Georgetown, GINA, September 19, 2013 – As initially suspected and now substantiated, the cause of the Caribbean Airlines Flight Number 523 accident on June 30, 2011 has been found to be pilot error.
The Flight 523 Final Report on the Caribbean Airlines crash was submitted to government and concluded the following, according to Presidential Advisor Gail Teixeira. “The cause of the accident was the aircraft touching down far beyond the touchdown zone due to the captain maintaining excess power during the flare and not using the airplane’s full deceleration capacity, resulting in the aircraft over running the pavement and fracturing the fuselage.”
The earlier contention of “pilot error” by the Guyana Civil Aviation Authority (GCCA) was supported by the findings of the crash report, Teixeira noted during a post-Cabinet media briefing at Office of the President today.
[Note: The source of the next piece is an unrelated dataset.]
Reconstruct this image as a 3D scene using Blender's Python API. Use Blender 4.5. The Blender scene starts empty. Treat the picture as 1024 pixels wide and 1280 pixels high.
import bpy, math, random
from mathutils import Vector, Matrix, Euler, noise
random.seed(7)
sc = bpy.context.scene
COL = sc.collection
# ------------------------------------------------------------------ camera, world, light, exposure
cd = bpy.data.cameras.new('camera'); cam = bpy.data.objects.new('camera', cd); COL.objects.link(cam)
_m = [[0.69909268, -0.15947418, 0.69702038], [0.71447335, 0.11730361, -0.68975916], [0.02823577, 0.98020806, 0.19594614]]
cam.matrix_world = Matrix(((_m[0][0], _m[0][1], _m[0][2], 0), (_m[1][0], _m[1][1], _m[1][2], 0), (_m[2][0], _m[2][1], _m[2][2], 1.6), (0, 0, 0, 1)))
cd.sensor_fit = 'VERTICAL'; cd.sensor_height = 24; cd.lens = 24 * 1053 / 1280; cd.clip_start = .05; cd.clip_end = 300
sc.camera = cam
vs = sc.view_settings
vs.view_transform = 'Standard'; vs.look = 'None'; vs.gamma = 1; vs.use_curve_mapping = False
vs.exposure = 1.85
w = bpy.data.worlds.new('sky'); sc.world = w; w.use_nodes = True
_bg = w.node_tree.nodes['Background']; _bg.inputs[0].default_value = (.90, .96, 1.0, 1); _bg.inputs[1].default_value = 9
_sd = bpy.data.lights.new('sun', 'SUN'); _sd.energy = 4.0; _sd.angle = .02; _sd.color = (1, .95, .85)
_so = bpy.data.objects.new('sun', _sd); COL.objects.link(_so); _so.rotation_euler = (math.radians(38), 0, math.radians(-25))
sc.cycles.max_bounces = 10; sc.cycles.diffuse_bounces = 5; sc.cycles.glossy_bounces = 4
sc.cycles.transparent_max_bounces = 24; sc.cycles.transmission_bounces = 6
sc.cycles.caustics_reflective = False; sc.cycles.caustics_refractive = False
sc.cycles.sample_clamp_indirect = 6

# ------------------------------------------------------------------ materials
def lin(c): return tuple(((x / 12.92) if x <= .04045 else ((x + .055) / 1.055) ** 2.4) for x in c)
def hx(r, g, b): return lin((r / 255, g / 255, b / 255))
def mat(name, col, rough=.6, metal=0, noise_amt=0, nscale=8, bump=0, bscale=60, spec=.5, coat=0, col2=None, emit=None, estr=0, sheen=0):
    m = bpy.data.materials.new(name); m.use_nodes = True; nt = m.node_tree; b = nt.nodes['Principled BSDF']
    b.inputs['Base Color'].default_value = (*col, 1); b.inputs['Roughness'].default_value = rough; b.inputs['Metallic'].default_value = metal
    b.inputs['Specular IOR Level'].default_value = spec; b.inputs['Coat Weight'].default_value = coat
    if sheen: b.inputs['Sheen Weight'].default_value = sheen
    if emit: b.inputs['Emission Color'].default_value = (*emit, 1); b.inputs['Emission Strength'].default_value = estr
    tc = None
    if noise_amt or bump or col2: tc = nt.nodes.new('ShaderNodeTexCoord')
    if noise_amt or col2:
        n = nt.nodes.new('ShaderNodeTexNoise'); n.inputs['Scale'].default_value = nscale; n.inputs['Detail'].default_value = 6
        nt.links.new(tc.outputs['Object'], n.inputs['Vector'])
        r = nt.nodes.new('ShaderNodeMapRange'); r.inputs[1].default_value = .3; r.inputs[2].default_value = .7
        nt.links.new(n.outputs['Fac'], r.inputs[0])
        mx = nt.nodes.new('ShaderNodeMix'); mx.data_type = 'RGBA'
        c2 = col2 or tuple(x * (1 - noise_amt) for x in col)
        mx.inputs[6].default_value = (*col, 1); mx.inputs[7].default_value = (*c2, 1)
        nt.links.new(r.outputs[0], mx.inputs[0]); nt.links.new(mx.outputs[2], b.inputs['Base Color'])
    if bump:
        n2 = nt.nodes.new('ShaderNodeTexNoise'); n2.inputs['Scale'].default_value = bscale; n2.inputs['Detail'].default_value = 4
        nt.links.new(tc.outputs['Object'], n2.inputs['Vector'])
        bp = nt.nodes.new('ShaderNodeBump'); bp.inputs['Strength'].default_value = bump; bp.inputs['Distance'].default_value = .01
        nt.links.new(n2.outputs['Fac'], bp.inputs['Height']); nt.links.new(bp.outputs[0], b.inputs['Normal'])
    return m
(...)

She was standing in for Head of the Presidential Secretariat, Dr Roger Luncheon.
Several organisations participated in the accident’s investigation including the National Transportation and Safety Board of America, the Caribbean Aviation Safety and Security Oversight (CASSOS), Caribbean Airlines, Trinidad and Tobago’s Civil Aviation Authority and the Boeing Aircraft Company.
The Boeing 737-800 aircraft crash landed at the Cheddi Jagan International Airport (CJIA) at 01:32hrs on July 30, 2011. The aircraft, which overshot the runway, stopped short of a ravine, its nose cone segment breaking off. In what was deemed “a miracle landing,” all 163 people aboard including six crew members survived. Most of those injuries occurred when passengers attempted to flee the aircraft which broke in two after coming to a halt several hundred meters off of the main runway apron.
Several passengers filed lawsuits against the airline for compensation. The accident was the first of its kind involving a major airline operating in Guyana at the CJIA.